# Rows from a 3D scene dataset
--- Begin ---

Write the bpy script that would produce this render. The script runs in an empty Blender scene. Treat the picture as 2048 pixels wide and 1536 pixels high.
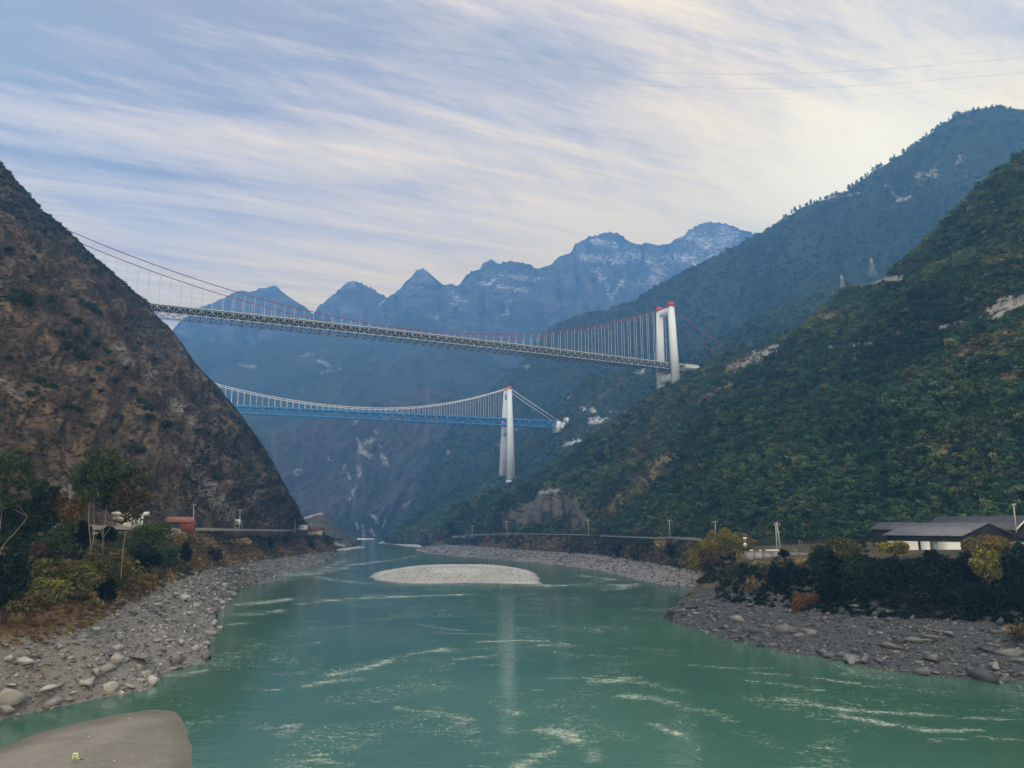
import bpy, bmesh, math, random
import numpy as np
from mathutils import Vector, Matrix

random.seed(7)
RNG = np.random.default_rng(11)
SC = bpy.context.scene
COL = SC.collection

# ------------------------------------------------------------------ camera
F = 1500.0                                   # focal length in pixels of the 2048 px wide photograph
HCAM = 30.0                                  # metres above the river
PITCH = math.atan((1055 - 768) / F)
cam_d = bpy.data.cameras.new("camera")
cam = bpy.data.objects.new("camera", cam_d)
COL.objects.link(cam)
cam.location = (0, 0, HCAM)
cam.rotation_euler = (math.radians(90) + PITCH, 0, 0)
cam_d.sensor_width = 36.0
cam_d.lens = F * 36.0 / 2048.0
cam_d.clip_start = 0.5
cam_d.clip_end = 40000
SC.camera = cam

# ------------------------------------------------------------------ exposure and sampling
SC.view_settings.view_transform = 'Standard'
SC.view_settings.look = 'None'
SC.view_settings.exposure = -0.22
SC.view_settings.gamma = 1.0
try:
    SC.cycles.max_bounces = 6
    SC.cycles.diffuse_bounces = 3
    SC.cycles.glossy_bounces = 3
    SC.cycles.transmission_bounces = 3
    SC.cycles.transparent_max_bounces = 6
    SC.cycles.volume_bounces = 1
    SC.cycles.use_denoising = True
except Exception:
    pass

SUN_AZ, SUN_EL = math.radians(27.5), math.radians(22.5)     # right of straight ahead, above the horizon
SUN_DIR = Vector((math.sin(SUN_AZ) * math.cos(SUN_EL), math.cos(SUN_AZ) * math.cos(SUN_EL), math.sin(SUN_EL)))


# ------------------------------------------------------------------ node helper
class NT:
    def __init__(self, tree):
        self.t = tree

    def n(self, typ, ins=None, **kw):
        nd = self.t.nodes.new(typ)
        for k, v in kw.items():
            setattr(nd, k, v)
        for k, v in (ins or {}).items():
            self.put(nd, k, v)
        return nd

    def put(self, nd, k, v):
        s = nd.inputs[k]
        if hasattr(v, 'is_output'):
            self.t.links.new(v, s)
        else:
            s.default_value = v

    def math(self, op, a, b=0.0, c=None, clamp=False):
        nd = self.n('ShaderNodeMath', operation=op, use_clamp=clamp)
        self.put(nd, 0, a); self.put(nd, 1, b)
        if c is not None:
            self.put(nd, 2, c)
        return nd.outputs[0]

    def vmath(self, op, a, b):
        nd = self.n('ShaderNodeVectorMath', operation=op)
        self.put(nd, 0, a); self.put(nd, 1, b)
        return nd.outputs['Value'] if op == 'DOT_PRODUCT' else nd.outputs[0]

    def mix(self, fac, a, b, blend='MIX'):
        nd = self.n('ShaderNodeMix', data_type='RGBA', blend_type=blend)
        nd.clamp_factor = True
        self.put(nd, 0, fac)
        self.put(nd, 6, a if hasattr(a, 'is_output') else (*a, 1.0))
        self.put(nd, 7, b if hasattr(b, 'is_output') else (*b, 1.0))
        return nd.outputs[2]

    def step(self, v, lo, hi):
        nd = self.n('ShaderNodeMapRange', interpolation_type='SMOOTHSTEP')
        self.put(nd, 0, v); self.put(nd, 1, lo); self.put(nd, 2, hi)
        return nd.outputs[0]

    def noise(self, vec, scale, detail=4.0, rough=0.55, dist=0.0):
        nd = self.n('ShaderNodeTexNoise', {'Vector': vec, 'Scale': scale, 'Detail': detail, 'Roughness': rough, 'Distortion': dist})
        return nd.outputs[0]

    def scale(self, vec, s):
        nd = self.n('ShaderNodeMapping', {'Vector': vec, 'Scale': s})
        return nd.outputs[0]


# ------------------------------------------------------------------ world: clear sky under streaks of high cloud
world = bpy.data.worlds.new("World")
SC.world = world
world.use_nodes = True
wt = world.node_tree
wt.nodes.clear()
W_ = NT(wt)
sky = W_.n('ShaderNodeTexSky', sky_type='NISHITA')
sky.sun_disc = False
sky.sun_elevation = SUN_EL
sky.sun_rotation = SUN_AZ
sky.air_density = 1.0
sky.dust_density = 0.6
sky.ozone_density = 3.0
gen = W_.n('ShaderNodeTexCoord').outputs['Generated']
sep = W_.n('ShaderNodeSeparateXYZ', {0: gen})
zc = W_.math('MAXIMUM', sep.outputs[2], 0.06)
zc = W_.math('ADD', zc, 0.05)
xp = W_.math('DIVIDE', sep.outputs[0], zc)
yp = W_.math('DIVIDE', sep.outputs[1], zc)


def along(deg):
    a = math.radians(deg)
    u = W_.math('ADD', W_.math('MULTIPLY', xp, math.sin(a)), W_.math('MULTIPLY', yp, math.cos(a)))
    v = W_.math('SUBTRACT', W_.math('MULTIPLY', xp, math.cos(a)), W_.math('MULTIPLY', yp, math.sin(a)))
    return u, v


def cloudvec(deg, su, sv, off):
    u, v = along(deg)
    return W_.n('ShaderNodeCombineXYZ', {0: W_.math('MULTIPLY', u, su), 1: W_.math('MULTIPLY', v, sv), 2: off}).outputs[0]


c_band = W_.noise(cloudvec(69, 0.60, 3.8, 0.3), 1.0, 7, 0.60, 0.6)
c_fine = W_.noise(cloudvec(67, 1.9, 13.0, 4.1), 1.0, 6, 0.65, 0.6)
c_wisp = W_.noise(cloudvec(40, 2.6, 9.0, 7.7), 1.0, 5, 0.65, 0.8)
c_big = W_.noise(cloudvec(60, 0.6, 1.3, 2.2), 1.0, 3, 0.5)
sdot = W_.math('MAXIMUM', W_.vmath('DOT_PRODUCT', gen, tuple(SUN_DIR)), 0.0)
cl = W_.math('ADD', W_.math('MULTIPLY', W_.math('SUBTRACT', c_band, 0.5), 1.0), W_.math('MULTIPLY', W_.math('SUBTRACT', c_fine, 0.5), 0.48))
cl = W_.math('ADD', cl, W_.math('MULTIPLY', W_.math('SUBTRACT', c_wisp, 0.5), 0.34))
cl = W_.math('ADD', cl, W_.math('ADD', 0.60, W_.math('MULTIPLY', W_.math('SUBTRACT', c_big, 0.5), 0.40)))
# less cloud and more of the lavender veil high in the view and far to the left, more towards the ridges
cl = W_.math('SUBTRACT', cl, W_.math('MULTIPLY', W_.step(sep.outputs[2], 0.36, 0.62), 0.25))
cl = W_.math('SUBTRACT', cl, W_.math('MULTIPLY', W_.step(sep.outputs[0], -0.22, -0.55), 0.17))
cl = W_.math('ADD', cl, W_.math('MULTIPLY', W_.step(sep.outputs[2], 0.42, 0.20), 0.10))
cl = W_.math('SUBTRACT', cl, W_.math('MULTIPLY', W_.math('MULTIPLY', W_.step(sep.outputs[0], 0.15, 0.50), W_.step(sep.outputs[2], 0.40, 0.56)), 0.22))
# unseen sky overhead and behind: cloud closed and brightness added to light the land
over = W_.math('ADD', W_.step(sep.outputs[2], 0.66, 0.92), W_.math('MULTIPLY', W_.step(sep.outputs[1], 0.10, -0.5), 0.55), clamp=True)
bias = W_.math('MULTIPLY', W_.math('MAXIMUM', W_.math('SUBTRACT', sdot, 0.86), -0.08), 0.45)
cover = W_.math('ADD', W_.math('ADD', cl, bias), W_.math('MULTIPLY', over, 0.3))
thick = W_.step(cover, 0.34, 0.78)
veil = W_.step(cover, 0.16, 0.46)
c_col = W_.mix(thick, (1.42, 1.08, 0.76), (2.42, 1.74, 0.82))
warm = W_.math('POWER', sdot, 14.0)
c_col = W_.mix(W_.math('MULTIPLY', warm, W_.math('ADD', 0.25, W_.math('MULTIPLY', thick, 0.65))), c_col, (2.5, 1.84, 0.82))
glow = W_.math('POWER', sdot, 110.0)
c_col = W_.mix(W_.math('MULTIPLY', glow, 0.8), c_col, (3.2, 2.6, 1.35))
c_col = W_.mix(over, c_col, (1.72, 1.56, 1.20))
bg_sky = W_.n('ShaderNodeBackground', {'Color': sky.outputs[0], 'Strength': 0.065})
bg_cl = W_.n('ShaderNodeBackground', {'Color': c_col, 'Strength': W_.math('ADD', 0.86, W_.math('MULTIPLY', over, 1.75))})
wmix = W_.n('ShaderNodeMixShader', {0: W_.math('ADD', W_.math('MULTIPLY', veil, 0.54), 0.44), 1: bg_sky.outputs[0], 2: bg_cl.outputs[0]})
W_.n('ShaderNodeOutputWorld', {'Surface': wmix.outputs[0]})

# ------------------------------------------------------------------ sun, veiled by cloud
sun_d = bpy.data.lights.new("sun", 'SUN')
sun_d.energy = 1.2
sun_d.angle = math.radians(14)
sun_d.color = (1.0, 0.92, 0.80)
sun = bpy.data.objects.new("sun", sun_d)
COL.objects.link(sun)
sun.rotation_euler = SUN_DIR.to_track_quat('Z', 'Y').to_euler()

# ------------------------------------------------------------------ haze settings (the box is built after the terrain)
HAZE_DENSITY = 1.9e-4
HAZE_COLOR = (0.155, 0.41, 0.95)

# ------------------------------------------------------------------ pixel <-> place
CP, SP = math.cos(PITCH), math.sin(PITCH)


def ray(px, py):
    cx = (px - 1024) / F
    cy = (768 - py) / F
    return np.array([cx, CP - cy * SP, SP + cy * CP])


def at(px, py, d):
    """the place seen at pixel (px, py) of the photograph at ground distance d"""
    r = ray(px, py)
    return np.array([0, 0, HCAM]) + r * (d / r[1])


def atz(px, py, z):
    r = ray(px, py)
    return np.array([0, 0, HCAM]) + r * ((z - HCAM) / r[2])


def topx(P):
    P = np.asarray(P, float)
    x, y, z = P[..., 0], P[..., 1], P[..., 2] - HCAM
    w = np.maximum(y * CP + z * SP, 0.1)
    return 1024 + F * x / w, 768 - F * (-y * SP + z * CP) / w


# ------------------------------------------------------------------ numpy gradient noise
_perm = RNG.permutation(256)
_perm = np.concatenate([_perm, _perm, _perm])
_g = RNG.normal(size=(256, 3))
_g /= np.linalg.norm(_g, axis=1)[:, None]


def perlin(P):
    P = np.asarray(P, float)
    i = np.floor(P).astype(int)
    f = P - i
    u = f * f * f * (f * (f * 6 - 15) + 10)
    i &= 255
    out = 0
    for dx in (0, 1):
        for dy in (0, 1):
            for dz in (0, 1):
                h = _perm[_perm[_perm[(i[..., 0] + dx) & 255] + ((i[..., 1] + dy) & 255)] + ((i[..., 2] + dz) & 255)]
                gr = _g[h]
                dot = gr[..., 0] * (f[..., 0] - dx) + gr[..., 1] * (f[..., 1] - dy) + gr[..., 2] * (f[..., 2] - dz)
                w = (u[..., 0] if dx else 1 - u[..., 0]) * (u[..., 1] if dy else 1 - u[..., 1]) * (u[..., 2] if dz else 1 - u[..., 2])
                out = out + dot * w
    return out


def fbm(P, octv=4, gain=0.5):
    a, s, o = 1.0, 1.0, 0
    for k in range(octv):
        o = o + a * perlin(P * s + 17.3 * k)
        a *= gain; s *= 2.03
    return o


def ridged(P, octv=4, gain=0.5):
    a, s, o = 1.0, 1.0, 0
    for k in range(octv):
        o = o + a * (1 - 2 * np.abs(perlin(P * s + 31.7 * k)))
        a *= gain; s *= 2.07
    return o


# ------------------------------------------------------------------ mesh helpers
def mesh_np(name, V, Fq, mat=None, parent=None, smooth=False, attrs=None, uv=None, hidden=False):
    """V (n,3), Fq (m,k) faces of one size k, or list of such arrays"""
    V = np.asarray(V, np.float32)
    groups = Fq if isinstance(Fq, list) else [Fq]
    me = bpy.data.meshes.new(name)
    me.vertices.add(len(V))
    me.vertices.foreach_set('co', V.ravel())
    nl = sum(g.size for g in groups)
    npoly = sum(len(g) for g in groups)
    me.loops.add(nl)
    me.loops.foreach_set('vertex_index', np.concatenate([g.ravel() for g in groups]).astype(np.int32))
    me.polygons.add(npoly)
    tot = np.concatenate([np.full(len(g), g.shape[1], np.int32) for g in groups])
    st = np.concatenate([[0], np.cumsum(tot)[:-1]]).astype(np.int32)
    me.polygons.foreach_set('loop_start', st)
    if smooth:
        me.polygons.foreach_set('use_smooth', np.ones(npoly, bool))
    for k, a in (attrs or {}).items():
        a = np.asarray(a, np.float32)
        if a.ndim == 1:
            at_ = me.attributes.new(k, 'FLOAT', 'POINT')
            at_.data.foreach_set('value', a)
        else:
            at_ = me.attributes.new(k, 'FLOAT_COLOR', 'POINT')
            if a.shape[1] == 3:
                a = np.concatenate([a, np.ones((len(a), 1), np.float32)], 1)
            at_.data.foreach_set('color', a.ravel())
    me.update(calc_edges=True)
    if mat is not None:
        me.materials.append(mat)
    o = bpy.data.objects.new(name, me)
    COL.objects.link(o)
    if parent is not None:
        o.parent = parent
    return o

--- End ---
--- Begin ---

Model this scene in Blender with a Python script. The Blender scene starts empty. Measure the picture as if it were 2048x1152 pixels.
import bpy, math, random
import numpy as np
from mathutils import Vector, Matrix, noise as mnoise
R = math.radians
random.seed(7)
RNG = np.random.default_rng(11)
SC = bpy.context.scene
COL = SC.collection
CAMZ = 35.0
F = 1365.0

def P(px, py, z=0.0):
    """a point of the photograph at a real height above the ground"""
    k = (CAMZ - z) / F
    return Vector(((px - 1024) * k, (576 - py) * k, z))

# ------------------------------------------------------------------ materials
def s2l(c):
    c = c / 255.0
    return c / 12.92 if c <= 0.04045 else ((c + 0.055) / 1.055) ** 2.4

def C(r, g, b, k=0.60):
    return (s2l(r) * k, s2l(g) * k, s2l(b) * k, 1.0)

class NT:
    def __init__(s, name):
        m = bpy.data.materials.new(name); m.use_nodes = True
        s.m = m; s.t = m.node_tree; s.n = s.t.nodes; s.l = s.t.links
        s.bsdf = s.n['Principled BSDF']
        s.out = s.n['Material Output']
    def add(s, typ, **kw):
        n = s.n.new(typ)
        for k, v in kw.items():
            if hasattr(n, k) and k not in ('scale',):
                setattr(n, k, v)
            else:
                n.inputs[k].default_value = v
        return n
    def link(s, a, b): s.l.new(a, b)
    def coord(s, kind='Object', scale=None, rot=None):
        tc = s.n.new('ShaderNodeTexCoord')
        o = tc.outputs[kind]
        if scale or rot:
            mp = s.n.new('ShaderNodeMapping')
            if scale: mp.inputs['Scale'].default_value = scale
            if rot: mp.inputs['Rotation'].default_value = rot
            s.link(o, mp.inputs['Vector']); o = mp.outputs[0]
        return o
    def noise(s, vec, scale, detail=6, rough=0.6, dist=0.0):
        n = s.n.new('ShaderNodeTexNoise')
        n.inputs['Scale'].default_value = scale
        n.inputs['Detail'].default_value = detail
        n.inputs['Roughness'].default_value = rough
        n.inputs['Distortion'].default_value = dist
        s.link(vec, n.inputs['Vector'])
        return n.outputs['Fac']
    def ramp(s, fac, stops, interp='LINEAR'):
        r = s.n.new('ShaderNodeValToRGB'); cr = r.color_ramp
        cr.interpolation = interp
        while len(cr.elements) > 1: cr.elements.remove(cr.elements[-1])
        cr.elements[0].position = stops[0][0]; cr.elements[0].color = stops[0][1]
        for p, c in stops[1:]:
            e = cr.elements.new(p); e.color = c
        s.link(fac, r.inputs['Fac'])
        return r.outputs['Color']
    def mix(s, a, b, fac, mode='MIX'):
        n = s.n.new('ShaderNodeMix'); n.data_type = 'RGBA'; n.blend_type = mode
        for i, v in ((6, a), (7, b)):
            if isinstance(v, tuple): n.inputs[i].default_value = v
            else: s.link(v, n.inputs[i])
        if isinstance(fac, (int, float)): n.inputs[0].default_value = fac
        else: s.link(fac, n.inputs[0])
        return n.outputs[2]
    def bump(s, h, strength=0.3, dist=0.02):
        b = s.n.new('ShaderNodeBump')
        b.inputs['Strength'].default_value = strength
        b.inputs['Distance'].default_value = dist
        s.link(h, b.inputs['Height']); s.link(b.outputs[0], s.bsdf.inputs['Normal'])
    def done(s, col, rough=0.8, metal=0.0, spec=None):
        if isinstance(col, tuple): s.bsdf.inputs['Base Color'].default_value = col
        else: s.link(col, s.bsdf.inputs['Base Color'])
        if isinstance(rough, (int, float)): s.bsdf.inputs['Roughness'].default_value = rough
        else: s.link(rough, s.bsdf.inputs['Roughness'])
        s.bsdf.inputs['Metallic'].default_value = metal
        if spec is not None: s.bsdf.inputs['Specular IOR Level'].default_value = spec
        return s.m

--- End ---

# PROBLEM STATEMENT
Reproduce verbatim the lines above, from the line with "Model this scene" through the line with "return (s2l(r) *".

# IN RESPONSE
Model this scene in Blender with a Python script. The Blender scene starts empty. Measure the picture as if it were 2048x1152 pixels.
import bpy, math, random
import numpy as np
from mathutils import Vector, Matrix, noise as mnoise
R = math.radians
random.seed(7)
RNG = np.random.default_rng(11)
SC = bpy.context.scene
COL = SC.collection
CAMZ = 35.0
F = 1365.0

def P(px, py, z=0.0):
    """a point of the photograph at a real height above the ground"""
    k = (CAMZ - z) / F
    return Vector(((px - 1024) * k, (576 - py) * k, z))

# ------------------------------------------------------------------ materials
def s2l(c):
    c = c / 255.0
    return c / 12.92 if c <= 0.04045 else ((c + 0.055) / 1.055) ** 2.4

def C(r, g, b, k=0.60):
    return (s2l(r) * k, s2l(g) * k, s2l(b) * k, 1.0)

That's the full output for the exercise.